You're not alone! Thank you for bringing up this topic, it was a good one and really nudged my mental gears in motion.
-- Edited by RunnerChick on Thursday 30th of April 2009 05:06:16 AM
I read the book after I left my AH almost three years ago now and it really helped me. Here's my take on it... The premise of the book is that you respect yourself enough to demand and expect a certain kind of treatment and you either get it or you move on. I have frequently heard that people treat you the way you expect and allow them to and I have definietly found this to be true. I don't think it applies to A's specifically but I sure think it applies to US!
For me a large part of my problem was living in a fantasy world where things were going to get better and he was going to change. The book addresses this as well although not specifically in relation to addiction. The problem is that you have to live in the real world which I wasn't doing for a very long time. I was either living on memory lane or in futureville but never in the now of this is how he is and how I am and what our life has become NOW. So yes I think the book/movie is helpful if you can think about it in a broad context and apply it to yourself and how you behave rather than the A and how they behave. Since I left the A I have met the most wonderful guy who treats me better than I have ever been treated in my life and I would settle for no less!

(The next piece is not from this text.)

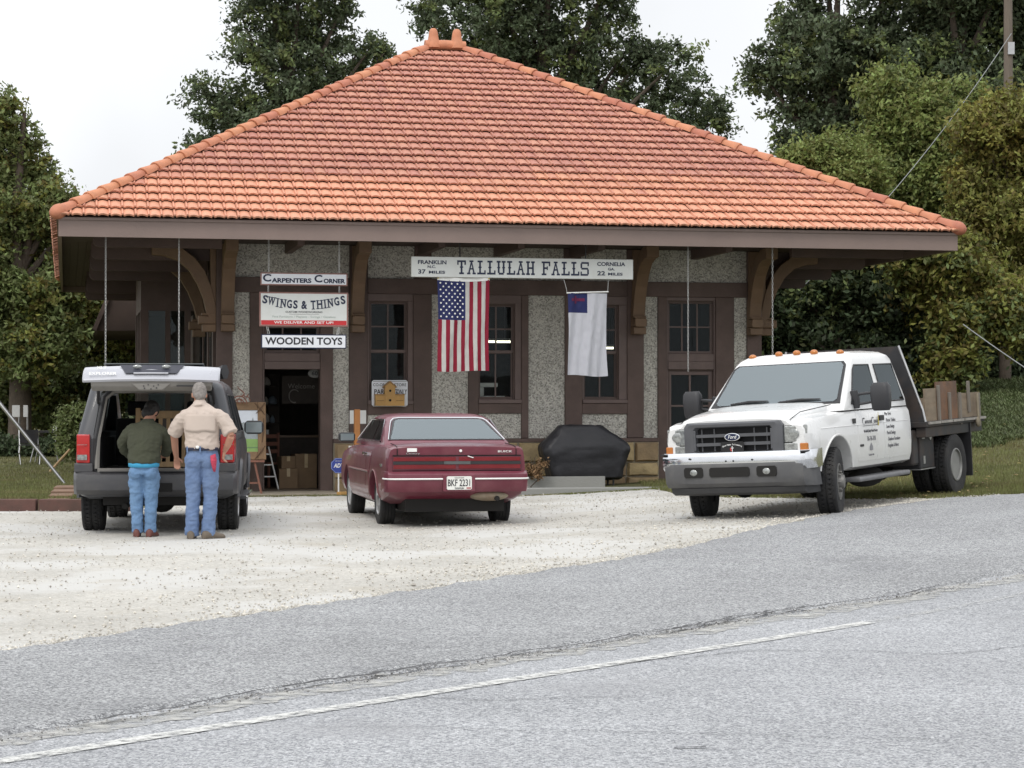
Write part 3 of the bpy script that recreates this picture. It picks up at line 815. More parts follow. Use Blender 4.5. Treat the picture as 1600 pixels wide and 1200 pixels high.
# ------------------------------------------------------------------ vehicle helpers
m_rubber = M('tyre_rubber', (.022,.022,.023), .85, var=.3, vs=8, bump=.4, bs=60, stain=(.075,.07,.062), sts=5, stam=.3)
m_black = M('black_plastic', (.025,.025,.027), .5, var=.15)
m_grey_pl = M('grey_plastic', (.075,.076,.08), .55, var=.1)
m_chrome = M('chrome', (.72,.73,.75), .12, 1.0, var=.06, vs=3)
m_steel = M('dull_steel', (.45,.45,.45), .4, .9, var=.2)
m_under = M('underbody', (.018,.017,.016), .95, var=.2)
m_cglass = M('car_glass', (.03,.038,.04), .04, var=.05, ior=1.75, spec=.6)
m_rglass = M('bright_car_glass', (.17,.205,.215), .06, var=.10, vs=2, ior=1.75, spec=.6)
m_seam = M('panel_gap', (.008,.008,.008), .9)
m_white = M('white_print', (.80,.80,.78), .5, var=.03)
m_ink = M('black_print', (.02,.02,.025), .6, var=.05)
m_red_l = M('red_lens', (.45,.012,.015), .12, var=.1, ior=1.6, coat=.6)
m_amber = M('amber_lens', (.45,.15,.025), .15, var=.1, coat=.5)
m_clear = M('clear_lens', (.30,.31,.30), .10, .35, var=.55, vs=26, coat=.7)

def catmull(xs, rows, t):
    i = int(np.clip(np.searchsorted(xs, t)-1, 0, len(xs)-2))
    a, c = xs[i], xs[i+1]; u = (t-a)/(c-a)
    p1, p2 = rows[i], rows[i+1]; p0 = rows[i-1] if i > 0 else p1; p3 = rows[i+2] if i+2 < len(rows) else p2
    m1 = (p2-p0)*.5 if i > 0 else (p2-p1); m2 = (p3-p1)*.5 if i+2 < len(rows) else (p2-p1)
    return (2*u**3-3*u**2+1)*p1+(u**3-2*u**2+u)*m1+(-2*u**3+3*u**2)*p2+(u**3-u**2)*m2
class LoftY:
    """car body as sections along y; prof(params) -> half section from bottom centre to top centre"""
    def __init__(s, secs, prof, step=.06):
        secs = sorted(secs)
        s.xs = [q[0] for q in secs]; s.rows = [np.array(q[1:], float) for q in secs]; s.prof = prof; s.step = step
    def sec(s, y): return s.prof(catmull(s.xs, s.rows, y))
    def build(s):
        b = B(); n = int((s.xs[-1]-s.xs[0])/s.step); ys = sorted(set(list(np.linspace(s.xs[0], s.xs[-1], n))))
        rings = []
        for y in ys:
            h = s.sec(y); rings.append([(x, y, z) for x, z in h]+[(-x, y, z) for x, z in h[-2:0:-1]])
        b.loft(rings); return b
    def side(s, y, z):
        h = s.sec(y)[1:-1]
        zs = [q[1] for q in h]; k = int(np.argmax([q[0] for q in h]))
        for (x0, z0), (x1, z1) in zip(h[:-1], h[1:]):
            if min(z0, z1)-1e-9 <= z <= max(z0, z1)+1e-9 and abs(z1-z0) > 1e-6: return x0+(x1-x0)*(z-z0)/(z1-z0)
        return h[k][0]
    def panel(s, sgn, poly, off=.004, res=.08):
        """raised skin patch with outline poly (y,z)"""
        b = B(); bm = bmesh.new()
        vs = [bm.verts.new((0, y, z)) for y, z in poly]; bm.faces.new(vs)
        ys_ = [p[0] for p in poly]; zs_ = [p[1] for p in poly]
        for ax, lo, hi in (((0,1,0), min(ys_), max(ys_)), ((0,0,1), min(zs_), max(zs_))):
            t = lo+res
            while t < hi-.01:
                bmesh.ops.bisect_plane(bm, geom=bm.verts[:]+bm.edges[:]+bm.faces[:], plane_co=Vector(ax)*t, plane_no=ax); t += res
        ext = bmesh.ops.extrude_face_region(bm, geom=bm.faces[:])
        top = [v for v in ext['geom'] if isinstance(v, bmesh.types.BMVert)]; tp = set(top)
        for v in bm.verts:
            x = s.side(v.co.y, v.co.z); v.co.x = sgn*(x+(off if v in tp else -.01))
        bm.verts.index_update()
        b.v = [tuple(v.co) for v in bm.verts]; b.f = [tuple(v.index for v in f.verts) for f in bm.faces]; b.m = [0]*len(b.f); bm.free()
        return b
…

I continually have to come back its not their behavior its mine. The ex A showed many many red flags when I met him. I chose to ignore them. Certainly at the beginning of the relationship I was in a far better space to leave rather than in the middle of a committed relationship.
I continuously recommitted to someone who was not capable of a commitment at all.

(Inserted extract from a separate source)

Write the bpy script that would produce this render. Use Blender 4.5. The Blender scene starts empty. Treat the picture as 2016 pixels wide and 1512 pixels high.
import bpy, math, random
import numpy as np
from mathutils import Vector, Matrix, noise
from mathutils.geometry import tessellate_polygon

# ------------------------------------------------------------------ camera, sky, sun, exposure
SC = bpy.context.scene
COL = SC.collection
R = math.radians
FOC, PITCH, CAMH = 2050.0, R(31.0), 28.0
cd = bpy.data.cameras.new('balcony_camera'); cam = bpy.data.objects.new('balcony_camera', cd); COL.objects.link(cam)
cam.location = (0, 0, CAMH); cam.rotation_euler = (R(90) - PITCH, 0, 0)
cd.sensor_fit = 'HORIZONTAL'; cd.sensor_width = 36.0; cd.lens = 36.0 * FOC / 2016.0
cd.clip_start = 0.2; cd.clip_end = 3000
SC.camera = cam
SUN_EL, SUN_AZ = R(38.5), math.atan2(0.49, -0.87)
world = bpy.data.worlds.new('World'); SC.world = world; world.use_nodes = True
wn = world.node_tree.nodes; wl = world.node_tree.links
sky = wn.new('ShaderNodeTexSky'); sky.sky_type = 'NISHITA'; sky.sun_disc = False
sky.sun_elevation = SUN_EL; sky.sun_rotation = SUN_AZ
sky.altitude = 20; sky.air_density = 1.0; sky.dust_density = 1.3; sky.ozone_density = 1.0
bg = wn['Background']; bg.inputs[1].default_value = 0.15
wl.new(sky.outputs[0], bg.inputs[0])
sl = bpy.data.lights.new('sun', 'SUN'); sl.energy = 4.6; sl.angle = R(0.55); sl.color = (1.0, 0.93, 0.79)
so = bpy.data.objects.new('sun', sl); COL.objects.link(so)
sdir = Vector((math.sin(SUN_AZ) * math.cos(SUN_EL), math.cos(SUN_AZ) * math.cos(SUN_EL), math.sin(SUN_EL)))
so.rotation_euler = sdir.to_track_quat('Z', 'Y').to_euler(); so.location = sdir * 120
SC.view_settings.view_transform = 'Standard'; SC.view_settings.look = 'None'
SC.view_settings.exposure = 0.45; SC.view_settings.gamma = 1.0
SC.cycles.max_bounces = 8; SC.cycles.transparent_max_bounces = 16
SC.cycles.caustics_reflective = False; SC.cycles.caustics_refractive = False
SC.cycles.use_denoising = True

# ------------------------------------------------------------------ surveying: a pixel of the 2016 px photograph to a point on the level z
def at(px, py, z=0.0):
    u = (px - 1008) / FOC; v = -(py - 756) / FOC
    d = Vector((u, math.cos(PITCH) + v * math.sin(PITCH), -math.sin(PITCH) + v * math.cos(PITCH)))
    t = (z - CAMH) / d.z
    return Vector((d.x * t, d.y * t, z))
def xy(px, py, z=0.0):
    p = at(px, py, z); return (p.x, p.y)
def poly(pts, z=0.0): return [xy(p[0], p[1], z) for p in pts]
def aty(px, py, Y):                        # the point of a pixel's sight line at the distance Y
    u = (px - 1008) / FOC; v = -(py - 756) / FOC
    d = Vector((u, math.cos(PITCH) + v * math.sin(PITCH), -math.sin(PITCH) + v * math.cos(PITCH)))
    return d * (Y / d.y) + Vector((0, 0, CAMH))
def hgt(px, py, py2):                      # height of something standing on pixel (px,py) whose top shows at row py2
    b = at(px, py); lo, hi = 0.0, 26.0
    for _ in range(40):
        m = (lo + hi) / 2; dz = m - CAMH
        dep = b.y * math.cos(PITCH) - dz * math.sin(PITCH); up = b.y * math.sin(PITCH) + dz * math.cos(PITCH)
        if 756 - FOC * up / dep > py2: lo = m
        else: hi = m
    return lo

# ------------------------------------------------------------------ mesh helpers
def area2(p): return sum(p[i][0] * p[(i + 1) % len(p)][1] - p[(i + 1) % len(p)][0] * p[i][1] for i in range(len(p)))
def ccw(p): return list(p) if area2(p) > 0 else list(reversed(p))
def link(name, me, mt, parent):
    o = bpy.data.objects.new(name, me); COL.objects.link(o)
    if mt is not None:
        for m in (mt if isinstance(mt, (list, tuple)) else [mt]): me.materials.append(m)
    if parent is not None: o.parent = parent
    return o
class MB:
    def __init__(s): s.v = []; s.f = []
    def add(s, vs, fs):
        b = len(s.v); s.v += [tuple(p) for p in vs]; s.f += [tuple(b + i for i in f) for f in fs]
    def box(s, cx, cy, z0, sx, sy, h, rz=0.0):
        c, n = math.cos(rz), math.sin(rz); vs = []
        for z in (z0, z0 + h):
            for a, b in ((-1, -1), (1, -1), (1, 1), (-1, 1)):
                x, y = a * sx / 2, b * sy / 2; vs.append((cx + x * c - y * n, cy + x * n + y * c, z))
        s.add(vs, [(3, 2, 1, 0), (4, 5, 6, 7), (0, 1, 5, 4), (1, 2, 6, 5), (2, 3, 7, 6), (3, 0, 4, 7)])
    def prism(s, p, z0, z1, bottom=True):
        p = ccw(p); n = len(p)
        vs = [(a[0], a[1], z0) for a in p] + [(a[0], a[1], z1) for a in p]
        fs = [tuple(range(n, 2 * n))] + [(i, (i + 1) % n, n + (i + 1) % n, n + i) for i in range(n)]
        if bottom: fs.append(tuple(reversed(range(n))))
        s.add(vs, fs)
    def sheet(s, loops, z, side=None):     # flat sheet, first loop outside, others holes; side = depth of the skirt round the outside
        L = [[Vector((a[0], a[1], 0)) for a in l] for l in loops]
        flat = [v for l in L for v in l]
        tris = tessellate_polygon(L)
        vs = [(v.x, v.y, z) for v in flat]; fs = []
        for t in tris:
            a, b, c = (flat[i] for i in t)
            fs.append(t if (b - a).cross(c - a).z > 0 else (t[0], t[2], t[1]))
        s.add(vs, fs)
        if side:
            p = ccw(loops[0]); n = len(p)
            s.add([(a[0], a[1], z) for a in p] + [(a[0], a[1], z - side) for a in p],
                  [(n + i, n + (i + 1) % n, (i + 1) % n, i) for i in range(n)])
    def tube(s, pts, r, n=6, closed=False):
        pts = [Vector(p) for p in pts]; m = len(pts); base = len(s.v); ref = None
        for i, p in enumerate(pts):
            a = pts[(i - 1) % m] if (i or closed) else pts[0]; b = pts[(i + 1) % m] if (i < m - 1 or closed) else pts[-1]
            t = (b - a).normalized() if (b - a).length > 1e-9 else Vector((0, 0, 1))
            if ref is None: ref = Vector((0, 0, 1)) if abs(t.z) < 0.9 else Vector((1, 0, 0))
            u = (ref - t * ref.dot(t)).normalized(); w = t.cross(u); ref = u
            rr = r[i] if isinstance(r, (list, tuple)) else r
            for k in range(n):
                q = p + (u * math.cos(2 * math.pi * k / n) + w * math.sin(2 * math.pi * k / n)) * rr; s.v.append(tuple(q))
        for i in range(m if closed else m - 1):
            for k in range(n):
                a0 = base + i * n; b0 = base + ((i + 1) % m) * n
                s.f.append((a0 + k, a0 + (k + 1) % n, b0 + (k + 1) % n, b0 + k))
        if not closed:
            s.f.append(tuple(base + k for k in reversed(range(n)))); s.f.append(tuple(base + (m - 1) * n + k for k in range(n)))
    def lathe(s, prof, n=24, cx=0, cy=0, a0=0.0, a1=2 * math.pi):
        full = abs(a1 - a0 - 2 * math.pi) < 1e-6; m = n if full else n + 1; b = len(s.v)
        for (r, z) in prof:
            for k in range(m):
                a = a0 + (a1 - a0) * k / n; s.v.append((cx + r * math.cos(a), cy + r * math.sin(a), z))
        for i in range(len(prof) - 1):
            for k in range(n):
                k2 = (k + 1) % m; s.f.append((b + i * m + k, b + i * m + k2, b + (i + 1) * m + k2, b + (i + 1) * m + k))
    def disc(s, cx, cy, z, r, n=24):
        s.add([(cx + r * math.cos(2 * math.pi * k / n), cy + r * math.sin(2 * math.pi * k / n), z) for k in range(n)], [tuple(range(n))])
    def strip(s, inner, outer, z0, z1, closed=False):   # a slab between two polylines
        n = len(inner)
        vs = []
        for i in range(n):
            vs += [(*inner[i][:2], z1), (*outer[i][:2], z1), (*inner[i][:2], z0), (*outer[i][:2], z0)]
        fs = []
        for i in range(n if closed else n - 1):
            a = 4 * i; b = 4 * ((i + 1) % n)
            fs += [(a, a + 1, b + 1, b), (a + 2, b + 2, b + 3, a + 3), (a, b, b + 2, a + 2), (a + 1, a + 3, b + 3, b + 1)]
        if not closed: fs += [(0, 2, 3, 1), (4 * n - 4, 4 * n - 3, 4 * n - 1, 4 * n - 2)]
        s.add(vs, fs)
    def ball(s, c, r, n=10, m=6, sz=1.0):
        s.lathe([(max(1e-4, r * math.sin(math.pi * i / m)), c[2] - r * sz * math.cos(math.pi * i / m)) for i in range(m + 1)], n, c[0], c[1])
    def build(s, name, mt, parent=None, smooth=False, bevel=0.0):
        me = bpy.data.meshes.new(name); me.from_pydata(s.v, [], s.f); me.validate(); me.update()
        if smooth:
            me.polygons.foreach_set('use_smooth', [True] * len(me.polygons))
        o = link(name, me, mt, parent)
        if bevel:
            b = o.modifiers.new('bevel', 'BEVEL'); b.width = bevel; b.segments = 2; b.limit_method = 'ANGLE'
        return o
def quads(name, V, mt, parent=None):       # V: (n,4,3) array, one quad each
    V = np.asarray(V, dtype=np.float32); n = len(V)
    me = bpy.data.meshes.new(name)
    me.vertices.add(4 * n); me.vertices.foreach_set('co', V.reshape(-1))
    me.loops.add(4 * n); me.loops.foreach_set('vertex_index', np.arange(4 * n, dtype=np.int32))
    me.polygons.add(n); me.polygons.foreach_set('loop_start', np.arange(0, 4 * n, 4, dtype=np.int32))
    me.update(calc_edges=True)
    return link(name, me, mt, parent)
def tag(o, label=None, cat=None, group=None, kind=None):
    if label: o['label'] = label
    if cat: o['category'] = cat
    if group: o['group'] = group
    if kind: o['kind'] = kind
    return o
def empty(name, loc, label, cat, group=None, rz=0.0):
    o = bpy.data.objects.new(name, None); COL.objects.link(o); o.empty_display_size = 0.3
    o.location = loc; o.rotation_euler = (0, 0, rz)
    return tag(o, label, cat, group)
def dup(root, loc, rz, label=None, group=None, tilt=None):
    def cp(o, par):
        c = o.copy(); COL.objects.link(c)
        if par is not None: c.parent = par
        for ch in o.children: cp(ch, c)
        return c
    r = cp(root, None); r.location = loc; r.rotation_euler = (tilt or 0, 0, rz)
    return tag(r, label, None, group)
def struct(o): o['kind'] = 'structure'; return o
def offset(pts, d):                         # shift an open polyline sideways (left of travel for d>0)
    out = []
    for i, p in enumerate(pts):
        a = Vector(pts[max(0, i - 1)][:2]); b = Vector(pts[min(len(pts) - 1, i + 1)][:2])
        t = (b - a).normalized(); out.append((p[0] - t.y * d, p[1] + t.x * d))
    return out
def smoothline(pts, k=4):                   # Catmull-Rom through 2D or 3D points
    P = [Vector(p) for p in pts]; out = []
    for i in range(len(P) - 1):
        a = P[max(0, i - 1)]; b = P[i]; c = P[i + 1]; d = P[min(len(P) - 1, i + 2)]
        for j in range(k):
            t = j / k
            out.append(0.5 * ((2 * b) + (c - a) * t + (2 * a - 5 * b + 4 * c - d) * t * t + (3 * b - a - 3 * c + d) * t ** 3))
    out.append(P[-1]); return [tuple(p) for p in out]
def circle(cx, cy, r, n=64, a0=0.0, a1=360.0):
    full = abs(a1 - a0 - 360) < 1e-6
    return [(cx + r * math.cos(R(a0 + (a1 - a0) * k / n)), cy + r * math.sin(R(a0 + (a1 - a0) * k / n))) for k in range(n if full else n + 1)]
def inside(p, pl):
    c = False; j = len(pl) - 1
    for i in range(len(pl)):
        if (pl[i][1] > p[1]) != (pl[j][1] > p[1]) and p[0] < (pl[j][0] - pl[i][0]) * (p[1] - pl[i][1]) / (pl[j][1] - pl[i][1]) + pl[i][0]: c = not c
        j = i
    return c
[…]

"I can remember how needy I would be when my A was out and active. I felt like I was slowly dying, crumbling. I was taking EVERY single word that was coming from a VERY, VERY sick individual and allowing it to determine my personal self worth, my mood and my feelings on life - every day. HE was my obsession of the mind. I was so incredibly attached that I couldn't possibly imagine a world where detachment was even possible. Even in dealing with my A' sobriety (just for today) I struggle with not being constantly in tune with his mood shifts and behavior changes. It only makes ME crazy. I really do owe it to myself to be as in touch with ME as is possible, even if it is NOT comfortable or easy."
I think you just described me to a T! I'm working on the detachment, it's not something that comes naturally to me. That and setting boundaries!